An anniversary and a cautionary tale
75 years ago, FDR died and a nobody became President of the United States.
He had no Twitter followers. He’d never even heard of Reality TV.
But he was a nobody who understood politics, and took responsibility:
[C]ompare Roosevelt and Truman, hailing, it seems, from different planets. Roosevelt was a New York aristocrat whose forebears owned a chunk of an island called Manhattan, land on which the Empire State Building rose. Reared in mansions, educated at Groton and Harvard, Roosevelt married a favorite niece of a U.S. president, who gave her away at the altar. And here was Truman, a Missouri farm boy, schooled mainly by the stacks of a small-town library. He moved into the White House having never even owned his own home. Mrs. Roosevelt required 20 trucks to vacate the premises; the Truman family just one to move in their belongings.
What the men shared was politics. It’s a dirty word today, as we look for leaders on social media and reality television. Politics isn’t perfect; it smells of swamps and tycoons, elites and establishments, corruption and compromise. Roosevelt and Truman had both inhaled these odors on the way up (for human nature never loses its distinctive scents). They navigated a world dominated by urban political bosses, teaching them that special interests, inside traders, patronage hunters, double-dealers, hypocrites, weaklings and bullies all feature regularly in the public’s business. A leader says no to most but yes to some — enough to make measurable progress for the community.
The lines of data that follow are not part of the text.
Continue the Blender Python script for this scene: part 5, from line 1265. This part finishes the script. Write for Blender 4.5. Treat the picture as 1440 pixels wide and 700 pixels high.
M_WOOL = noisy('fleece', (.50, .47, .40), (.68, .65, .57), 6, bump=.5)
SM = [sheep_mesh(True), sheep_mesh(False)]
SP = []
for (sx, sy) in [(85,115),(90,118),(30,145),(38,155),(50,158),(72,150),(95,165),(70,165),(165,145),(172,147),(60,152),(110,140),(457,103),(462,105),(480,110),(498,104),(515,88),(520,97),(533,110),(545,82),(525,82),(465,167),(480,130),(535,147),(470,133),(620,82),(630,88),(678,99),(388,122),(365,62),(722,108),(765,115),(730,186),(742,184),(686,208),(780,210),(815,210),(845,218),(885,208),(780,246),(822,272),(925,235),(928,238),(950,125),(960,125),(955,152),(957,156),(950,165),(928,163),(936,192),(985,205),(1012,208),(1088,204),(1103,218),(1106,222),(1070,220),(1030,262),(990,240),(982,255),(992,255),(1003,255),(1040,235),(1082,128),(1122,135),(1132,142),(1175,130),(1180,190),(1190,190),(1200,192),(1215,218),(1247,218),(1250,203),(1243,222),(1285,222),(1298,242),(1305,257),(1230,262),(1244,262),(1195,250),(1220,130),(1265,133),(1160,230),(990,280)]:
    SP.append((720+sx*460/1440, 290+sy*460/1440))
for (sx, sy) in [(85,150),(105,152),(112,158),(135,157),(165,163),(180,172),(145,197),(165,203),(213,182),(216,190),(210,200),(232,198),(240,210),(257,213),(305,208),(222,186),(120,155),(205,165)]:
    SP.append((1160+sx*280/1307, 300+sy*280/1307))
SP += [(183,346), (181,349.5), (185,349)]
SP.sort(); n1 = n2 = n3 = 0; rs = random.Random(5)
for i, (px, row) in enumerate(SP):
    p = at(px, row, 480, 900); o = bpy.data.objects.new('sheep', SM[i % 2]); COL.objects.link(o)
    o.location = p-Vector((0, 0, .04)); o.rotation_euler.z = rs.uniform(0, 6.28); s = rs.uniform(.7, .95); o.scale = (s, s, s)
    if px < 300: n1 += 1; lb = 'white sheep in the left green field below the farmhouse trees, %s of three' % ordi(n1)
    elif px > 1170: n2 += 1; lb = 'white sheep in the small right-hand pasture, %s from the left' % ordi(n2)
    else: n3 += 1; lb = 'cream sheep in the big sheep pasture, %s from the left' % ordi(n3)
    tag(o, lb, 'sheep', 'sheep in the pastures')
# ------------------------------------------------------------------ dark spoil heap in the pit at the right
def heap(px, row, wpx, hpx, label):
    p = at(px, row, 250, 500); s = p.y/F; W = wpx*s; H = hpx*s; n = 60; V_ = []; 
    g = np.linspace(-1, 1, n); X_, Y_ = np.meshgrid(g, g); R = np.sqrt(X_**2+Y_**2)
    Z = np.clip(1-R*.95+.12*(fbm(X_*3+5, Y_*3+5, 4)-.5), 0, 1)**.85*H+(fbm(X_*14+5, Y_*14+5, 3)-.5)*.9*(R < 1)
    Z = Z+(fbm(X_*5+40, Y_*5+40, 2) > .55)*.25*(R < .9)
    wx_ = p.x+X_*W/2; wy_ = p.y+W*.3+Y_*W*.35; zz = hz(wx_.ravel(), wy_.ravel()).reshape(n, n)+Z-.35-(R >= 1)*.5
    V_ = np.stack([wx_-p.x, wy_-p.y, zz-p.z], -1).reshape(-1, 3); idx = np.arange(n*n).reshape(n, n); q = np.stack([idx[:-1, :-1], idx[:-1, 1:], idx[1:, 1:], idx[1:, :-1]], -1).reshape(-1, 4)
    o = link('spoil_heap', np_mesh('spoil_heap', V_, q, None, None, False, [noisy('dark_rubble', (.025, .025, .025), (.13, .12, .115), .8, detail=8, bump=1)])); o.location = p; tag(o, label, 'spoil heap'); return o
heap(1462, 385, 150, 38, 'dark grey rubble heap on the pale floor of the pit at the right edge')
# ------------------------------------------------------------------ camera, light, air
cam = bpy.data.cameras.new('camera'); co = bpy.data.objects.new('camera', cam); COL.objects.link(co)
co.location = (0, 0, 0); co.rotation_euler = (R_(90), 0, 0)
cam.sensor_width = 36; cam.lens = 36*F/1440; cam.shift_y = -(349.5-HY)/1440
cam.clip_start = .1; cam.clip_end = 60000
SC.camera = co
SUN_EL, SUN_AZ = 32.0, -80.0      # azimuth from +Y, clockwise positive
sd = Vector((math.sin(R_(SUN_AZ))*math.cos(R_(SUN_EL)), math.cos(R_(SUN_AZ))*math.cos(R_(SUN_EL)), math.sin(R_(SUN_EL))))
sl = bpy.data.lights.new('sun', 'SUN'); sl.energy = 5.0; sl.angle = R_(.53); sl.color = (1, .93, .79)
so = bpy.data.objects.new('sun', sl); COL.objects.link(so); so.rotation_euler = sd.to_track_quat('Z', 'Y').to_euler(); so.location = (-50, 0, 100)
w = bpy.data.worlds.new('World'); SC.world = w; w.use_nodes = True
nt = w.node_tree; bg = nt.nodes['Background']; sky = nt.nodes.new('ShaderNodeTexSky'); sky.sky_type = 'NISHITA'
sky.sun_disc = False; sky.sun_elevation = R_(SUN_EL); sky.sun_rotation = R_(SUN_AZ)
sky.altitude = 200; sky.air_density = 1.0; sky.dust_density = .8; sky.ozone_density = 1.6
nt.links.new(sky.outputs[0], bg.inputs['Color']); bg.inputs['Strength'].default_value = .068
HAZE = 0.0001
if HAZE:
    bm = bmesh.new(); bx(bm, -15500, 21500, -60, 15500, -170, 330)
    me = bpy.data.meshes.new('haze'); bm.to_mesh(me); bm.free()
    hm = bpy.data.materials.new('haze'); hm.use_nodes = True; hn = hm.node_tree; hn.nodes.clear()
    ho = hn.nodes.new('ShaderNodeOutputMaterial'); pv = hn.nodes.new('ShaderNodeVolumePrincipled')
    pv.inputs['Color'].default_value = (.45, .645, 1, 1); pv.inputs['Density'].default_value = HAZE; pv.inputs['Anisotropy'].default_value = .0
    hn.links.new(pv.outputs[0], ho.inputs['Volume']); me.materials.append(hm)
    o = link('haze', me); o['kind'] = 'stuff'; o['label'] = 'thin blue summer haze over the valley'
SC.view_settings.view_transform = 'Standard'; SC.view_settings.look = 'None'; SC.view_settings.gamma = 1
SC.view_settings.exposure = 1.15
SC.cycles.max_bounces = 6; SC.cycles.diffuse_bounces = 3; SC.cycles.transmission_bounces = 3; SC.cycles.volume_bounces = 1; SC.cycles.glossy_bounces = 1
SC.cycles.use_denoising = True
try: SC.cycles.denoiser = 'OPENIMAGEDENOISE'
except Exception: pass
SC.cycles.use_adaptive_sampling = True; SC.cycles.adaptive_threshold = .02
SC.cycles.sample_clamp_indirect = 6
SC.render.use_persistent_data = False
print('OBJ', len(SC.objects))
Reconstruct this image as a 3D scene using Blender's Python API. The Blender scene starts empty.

Politics taught, above all, accountability. Bosses and their candidates made promises before Election Day, then tried to keep enough to be reelected. They sought and embraced responsibility, whether it was Roosevelt saying, during hisfirst inaugural address, that he would shoulder extraordinary risks to confront the Great Depression, or Truman promising that all the world’s buck-passing would end at his desk. Responsibility created a record; a record made for a future.
Not everyone knew it on that stunning April day, but Truman’s leadership had been tested repeatedly during the decades before “the moon, the stars, and all the planets” fell on him, as the new president described his sudden responsibilities. His entry to politics had come thanks to his performance as a captain in World War I; an admiring junior officer was the nephew of the Kansas City boss. Truman’s record of delivering roads on time and below budget boosted him to the Senate. His case to be vice president was helped by his senatorial reputation as the scourge of war profiteers.
Full disclosure: I am a volunteer board member of the foundation that supports Truman’s presidential library. I concur with history’s high opinion of him. But marking this date when his record was yet to be written, I emphasize his pragmatic preparation. Look around: The world is reminding us that politics have consequences and results genuinely matter. A nation run by people without records, who take no responsibility, who claim to be better than politics, is destined to be in a world of trouble.